June 26, 2012

In Search of the Avoidance of Doubt

"Est-ce que tu vas continuer?" my French teacher, Corinne, asked me when I arrived to class tonight, indicating that it's the last week of the early-bird special for current students to re-up and sign up for their next course.

"Non," I replied, "parce que je n'ai pas d'argent," bemoaning my impending doom of my job ending this week and no other subsequent work lined up.

Qualifying my answer, I said, "Mais...Je crois que je dois étudier le Basic." After all, at some point, when I do have more money, I do want to continue to learn French, but I feel foolish for having placed into too advanced of a course for my ability level.

"Le Basic?!" Corinne laughed, and told me I was ridiculous, that I could speak French very well.

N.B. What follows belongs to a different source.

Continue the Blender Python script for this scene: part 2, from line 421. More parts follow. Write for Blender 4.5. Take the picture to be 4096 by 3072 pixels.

"Oui, je peut parler," - I can speak it, and I can read it aloud - "mais je n'ai pas le vocabulaire! J'ai oublié tout!" I've lamented since the beginning of class that I seem to have forgotten everything from my five years of studying French, over 20 years ago.

"Tu as le vocabulaire!" Corinne protested.

"Je crois que je suis stupide." I confessed my suspected stupidity to her, and to the couple of students who'd also arrived early to class.

Corinne then said something to me in French that I didn't understand, and, upon my quizzical look, translated it into English:

"It's always the best students who have the most doubt."